4) Guys being visual, and reliably orgasmic, there's really far less of concern about a "selfish" lover than might be imagined by a woman. He's enjoying what he sees, and he's getting off--that's certainly a pretty good lay in the books of most men. I'd say I'd perhaps enjoy more, and perhaps a lot of guys would too, but, if the question is binary, then I'd say this one still gets rated as "sexy".

5) Back once again to that visual thing, I'd recommend your comparative be amended to an equivalency, to say that, to me, "sexiness is as much an attitude as a look". Being turned on is part of the equation, and, I'm sorry to say for those 165 lb 5'3" ex-personal trainers, it's quite possible that the looks don't flip the switch should extenuating circumstances (e.g. a rabid eagerness to behave like an extremely kinky rabbit) be absent, too. The scale is sliding, so freakiness can move the needle quite a ways, but the two aren't entirely unrelated.

6) All points above aside, yes, I would take the enthusiastic, generous, experimental, skilled "six" every single time. (And I do). Guys who don't get it being essential to the sexual availability of such gems, I would advise that you don't look to me to broadcast this too loudly.

My wife was the one who continued to appear sexy, but lost all interest. They're just as profound a turn-off as the slovenly beast whose appearance mirrors her motivation to BE sexy.

Asking ones disinterested spouse "am I sexy?" is NOT sexy. Sexy is as sexy does. If she spent half the time she spends feeling sorry for herself and letting her sexuality depend on hearing some words that may or may not be true or believed, and instead thinking about how her husband actually likes actual sex, including how it looks, then I'm sure things could quite likely be quite different all around.

malevolent andrea said...

I.love.it. Actual essay question answers! We'll just assume Mr Barma is procrastinating on a work project this morning ;-)

malevolent andrea said...

And because I couldn't exactly ask questions about this so easily, let me just add that there are other non-visual components to "sexy" for me besides loves sex and is good and fun in bed.
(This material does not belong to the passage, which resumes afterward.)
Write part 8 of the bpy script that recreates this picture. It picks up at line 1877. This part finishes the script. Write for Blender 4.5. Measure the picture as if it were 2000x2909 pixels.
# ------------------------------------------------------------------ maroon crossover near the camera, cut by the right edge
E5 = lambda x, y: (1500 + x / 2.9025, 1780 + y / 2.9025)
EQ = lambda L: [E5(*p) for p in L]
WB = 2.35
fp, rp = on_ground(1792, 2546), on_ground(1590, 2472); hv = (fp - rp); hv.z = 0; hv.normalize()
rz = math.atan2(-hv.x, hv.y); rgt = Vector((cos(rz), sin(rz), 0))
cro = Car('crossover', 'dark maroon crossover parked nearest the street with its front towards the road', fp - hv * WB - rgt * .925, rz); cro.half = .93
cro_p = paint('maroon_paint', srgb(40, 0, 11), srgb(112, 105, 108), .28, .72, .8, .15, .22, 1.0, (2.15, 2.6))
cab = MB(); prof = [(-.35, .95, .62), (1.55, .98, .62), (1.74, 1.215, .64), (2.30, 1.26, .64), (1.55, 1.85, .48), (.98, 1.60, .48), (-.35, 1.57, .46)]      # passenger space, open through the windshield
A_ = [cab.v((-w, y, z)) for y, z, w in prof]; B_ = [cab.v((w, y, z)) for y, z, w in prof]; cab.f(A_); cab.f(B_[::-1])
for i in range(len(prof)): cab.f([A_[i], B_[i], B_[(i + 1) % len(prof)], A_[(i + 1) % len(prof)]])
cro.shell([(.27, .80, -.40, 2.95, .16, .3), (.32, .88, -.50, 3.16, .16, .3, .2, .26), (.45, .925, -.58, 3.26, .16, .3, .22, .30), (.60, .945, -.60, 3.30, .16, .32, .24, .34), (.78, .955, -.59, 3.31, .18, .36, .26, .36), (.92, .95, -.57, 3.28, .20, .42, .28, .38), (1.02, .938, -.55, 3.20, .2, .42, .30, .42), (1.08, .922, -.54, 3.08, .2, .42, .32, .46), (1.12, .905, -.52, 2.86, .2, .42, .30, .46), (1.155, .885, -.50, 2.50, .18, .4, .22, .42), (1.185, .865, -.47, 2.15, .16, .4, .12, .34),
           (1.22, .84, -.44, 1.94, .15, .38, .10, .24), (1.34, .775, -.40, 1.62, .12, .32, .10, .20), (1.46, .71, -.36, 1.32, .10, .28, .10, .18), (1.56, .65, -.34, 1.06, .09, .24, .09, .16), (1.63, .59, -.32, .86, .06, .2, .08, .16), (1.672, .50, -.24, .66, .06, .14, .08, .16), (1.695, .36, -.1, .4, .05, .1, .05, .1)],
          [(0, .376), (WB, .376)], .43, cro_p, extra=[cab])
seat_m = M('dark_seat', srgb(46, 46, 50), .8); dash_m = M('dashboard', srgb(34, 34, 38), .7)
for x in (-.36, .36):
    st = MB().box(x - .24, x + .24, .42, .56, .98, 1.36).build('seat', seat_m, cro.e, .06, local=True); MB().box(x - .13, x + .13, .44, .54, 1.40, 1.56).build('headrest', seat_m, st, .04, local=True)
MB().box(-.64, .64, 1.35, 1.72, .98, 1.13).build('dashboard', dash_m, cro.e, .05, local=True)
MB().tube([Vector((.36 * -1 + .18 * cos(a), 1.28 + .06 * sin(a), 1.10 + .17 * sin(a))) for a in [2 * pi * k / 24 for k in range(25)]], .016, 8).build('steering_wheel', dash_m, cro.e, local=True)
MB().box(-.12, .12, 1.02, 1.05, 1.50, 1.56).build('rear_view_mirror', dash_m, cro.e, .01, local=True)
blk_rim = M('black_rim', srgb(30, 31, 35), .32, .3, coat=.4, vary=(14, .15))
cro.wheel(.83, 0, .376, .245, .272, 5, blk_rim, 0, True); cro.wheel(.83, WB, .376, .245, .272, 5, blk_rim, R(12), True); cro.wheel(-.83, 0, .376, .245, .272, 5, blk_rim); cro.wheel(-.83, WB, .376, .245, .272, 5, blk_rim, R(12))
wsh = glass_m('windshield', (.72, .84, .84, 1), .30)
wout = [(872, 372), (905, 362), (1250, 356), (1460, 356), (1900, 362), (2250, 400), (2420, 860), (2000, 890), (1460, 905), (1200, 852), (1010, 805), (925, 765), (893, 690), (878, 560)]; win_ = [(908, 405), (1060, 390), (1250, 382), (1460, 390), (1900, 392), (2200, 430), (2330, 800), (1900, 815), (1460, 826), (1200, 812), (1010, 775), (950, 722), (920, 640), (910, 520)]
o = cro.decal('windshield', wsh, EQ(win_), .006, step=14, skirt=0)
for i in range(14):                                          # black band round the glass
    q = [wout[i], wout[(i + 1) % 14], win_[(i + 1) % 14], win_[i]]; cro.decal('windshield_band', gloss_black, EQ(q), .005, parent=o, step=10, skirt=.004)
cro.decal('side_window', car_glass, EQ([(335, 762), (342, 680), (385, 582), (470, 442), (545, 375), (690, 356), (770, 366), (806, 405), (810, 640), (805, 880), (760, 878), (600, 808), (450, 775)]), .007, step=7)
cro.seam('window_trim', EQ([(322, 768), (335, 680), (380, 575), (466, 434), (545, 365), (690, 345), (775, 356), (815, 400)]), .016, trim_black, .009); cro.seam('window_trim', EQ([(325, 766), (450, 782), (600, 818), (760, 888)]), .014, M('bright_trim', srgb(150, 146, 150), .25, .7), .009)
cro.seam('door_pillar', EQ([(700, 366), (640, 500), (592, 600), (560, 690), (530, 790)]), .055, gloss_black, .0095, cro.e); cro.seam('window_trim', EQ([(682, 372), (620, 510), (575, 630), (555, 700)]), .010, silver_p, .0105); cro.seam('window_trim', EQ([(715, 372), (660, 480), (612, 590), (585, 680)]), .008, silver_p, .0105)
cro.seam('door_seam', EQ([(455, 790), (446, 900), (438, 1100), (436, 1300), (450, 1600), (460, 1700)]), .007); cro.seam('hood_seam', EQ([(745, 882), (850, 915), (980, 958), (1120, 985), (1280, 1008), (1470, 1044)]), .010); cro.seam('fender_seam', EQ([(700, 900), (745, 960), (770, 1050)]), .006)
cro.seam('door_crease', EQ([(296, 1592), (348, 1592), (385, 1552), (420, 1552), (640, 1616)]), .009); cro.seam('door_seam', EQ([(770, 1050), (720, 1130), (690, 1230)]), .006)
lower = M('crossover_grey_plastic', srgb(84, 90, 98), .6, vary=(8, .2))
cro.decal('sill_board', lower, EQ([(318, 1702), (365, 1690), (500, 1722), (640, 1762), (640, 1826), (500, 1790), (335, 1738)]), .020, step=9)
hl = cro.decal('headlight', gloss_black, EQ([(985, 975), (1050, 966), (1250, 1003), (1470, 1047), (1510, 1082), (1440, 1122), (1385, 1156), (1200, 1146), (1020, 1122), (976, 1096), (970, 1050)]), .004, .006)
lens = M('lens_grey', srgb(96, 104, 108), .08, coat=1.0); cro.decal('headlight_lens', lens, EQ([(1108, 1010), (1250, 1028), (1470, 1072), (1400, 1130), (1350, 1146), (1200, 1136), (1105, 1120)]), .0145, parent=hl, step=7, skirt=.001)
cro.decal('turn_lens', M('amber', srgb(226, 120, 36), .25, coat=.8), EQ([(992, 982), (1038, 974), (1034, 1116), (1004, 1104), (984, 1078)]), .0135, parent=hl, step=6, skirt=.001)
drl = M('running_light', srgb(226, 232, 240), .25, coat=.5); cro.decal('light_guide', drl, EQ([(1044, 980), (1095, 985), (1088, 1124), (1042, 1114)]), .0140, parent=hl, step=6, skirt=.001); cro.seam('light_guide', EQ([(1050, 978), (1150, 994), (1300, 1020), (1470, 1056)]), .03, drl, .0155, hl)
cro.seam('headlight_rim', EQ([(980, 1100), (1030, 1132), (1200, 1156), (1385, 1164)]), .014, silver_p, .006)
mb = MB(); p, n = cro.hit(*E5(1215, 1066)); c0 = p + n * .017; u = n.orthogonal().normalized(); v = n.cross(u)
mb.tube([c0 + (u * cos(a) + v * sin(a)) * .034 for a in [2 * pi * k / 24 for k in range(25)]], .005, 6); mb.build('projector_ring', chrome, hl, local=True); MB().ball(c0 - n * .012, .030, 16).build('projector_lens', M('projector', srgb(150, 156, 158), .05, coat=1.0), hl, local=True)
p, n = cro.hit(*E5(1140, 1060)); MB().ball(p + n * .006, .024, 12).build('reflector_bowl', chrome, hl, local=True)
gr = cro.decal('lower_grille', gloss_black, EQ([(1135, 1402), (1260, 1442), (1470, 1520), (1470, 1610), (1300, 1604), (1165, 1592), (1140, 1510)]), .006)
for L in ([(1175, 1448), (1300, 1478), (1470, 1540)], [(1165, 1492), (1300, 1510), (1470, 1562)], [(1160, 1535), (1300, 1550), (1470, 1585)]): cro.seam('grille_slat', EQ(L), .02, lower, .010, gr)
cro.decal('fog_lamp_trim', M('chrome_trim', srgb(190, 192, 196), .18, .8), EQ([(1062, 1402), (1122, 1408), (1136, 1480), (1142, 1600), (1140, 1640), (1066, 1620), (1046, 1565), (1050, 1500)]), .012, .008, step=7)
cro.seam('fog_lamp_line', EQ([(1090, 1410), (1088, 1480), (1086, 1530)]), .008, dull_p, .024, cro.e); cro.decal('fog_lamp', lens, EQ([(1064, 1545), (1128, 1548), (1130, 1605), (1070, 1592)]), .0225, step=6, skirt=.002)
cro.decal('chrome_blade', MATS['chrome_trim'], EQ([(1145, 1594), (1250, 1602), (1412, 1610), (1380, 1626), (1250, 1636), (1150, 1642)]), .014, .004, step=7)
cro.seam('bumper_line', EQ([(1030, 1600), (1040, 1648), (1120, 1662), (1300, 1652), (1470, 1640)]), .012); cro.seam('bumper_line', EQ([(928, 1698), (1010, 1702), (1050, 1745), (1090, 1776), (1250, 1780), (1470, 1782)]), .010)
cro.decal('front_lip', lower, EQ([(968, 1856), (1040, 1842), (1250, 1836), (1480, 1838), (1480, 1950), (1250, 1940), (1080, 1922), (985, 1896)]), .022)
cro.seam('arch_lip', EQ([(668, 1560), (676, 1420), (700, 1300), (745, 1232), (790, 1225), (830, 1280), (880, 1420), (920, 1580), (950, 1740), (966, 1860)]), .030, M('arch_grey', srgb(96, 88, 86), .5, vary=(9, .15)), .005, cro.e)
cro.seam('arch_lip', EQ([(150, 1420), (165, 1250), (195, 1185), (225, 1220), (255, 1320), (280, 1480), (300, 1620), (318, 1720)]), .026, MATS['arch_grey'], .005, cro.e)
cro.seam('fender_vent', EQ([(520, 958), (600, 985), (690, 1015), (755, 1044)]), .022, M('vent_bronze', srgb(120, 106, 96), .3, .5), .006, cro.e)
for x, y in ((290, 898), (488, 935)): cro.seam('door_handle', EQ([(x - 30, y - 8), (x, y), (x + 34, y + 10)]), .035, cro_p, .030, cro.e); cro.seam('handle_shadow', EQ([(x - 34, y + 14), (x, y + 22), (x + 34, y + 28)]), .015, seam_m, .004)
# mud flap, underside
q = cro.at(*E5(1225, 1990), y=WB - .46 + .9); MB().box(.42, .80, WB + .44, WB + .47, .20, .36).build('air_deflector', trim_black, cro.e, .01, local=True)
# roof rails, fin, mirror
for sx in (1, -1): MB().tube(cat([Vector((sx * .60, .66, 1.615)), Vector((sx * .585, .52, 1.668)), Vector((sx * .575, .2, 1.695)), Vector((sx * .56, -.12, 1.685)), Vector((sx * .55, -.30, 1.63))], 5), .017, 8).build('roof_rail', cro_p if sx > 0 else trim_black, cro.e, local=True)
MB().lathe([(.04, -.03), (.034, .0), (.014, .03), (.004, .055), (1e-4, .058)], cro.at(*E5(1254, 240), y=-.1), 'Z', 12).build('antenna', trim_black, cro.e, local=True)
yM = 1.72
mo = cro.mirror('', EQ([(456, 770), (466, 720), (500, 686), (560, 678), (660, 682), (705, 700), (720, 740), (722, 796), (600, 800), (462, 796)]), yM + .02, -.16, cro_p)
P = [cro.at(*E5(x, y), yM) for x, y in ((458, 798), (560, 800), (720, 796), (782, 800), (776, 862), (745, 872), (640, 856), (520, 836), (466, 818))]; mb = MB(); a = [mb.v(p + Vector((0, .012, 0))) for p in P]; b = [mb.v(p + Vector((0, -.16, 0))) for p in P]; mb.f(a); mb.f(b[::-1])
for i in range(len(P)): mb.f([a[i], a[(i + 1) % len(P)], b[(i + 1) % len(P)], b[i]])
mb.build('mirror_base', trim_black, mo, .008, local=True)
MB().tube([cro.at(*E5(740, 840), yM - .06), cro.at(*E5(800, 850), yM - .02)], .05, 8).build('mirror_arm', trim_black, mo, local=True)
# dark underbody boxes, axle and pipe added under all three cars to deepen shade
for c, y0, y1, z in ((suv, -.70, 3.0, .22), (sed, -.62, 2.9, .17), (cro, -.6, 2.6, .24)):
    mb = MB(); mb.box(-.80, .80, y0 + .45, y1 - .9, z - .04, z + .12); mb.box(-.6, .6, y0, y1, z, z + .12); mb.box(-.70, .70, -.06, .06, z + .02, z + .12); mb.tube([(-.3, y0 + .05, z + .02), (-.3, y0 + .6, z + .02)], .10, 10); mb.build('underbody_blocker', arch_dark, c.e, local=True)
There's a pheremone component for me; the men I have been most sexually attracted to over my life time smell "right" to me. To the point that I like the way their sweat smells. Which tends to amuse or, perhaps, horrify them when I want to stick my nose in their pits, but it is what it is. Sniffing pits is shmexxy, right? Shut up.

There's a certain attitude towards non-sexual parts of life that also makes me juicy. A kind of playful, boyish enthusiasm towards things. When I come across this, it's very sexy.

I don't think smell pheremones change which is probably why I have a lonnnngggg history of ex-sex or ex-almost-sex with the gentlemen who've tripped that trigger for me. But the playfulness and boyish enthusuasm can be lost and that sucks away the attraction more than gaining weight or other physical changes would/could.

malevolent andrea said...

Summation: I've been sexually active for 32 years now and I'm *still* figuring out sexual attraction works for yous as opposed to how it works for me (us?).